Un-happy Mother’s Day?

For many people Mother’s Day represents a celebration of their mother’s awesomeness. It is a wonderful and precious time spent with their mothers and family. But did you know that Anna Jarvis, founder of the modern American holiday of Mother’s Day, after working so hard to make it a reality, ultimately wanted to wipe it from the face of the earth?

Oh, the horror!

Jarvis became resentful of the commercialization and was angry that companies would profit from the holiday. By the early 1920s Hallmark and other companies had started selling Mother’s Day cards. The holiday that she had worked so hard for was supposed to be about sentiment, not about profit. She referred to the florists, greeting card manufacturers, and candy industry as “charlatans, bandits, pirates, racketeers, kidnappers, and termites that would undermine with their greed one of the finest, noblest, and truest movements and celebrations.”*

Jarvis organized boycotts and threatened lawsuits to try to stop the commercialization. She crashed a candy-makers convention in Philadelphia in 1923. Two years later she was arrested for disturbing the peace.
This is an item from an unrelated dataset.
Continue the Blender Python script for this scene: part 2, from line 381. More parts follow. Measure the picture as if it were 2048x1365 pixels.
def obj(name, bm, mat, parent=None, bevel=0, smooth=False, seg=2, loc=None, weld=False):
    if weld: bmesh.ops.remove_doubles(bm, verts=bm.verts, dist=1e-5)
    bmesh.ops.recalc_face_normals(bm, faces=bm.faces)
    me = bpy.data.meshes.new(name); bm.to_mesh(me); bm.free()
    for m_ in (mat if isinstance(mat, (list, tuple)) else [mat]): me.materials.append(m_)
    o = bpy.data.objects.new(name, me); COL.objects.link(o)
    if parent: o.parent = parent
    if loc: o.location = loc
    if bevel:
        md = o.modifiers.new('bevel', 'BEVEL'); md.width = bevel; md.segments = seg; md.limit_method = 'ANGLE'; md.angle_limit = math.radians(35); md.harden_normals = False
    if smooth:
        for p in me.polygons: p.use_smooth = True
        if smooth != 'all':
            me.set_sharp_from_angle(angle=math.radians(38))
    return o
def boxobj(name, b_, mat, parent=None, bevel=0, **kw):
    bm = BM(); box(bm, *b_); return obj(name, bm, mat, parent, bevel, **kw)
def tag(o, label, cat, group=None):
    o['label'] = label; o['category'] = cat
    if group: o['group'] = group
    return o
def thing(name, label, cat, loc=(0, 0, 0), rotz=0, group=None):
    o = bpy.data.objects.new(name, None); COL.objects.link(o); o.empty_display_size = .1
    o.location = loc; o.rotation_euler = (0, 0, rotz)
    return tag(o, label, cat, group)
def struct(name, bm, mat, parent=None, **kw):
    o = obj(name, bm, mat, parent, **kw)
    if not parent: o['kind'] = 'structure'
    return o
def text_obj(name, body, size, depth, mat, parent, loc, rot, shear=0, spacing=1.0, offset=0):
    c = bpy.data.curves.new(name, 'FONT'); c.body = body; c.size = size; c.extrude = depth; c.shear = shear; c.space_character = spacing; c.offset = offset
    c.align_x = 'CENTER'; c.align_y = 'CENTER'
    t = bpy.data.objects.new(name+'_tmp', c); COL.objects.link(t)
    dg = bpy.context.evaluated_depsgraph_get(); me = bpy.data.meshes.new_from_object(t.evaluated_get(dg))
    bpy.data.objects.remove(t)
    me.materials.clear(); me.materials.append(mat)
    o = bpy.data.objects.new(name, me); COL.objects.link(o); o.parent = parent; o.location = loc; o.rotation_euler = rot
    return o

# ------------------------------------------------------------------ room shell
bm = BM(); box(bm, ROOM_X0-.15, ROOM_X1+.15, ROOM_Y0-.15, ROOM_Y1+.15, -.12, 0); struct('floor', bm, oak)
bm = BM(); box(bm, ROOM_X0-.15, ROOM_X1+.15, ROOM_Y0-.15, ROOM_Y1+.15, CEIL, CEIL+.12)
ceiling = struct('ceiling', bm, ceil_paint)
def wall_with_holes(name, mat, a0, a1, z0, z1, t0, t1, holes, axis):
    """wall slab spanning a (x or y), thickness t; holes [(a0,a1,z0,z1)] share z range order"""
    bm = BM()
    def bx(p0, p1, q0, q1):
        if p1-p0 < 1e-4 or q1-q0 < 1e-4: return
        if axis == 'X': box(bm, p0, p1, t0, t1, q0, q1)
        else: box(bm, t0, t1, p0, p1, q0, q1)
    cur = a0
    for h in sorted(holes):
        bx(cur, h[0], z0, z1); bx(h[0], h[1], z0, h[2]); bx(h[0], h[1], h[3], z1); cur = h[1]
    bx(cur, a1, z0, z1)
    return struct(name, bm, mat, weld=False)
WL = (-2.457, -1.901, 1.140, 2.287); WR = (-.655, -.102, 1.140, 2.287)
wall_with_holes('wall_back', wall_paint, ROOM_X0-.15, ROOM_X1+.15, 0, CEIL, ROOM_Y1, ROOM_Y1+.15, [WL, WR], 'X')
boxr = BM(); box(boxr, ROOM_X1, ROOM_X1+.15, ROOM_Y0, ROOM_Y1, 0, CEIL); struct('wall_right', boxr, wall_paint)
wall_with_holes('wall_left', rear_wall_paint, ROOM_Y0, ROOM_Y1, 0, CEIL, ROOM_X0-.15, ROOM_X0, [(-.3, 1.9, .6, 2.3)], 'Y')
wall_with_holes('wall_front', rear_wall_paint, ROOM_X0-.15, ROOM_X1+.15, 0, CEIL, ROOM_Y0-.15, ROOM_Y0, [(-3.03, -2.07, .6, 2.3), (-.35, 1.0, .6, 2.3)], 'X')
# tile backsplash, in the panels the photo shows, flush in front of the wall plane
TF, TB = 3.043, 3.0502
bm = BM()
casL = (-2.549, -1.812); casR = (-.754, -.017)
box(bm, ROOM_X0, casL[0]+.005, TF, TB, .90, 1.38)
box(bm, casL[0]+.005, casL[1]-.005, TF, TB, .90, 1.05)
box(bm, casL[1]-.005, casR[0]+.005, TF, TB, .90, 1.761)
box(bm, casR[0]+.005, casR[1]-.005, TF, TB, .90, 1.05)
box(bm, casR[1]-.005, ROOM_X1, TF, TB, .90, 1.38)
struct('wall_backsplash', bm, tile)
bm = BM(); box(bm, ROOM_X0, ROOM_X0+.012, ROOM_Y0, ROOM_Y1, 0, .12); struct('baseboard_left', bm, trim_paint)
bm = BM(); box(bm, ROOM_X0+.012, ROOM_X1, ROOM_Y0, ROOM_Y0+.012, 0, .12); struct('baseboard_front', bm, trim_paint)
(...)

In one of her last known appearances in public, Jarvis was seen going door-to-door in Philadelphia, asking for signatures on a petition to do away with Mother’s Day. As she got older she stopped interacting with people altogether and became a hoarder.

Jarvis spent her final days deeply in debt, living in the Marshall Square Sanitarium, a now-closed mental asylum in West Chester, Pennsylvania. After she died it came to light that Jarvis was never told that her bill for her time at the asylum was paid for, in part, by a group of grateful florists. The irony!

We may laugh about Jarvis’ response to this special time of the year. But there are, unfortunately, a lot of people who agree with her—well, maybe not to that extreme. But in their experience Mother’s Day is a painful reminder of something that either was and is no longer, or never even became a reality.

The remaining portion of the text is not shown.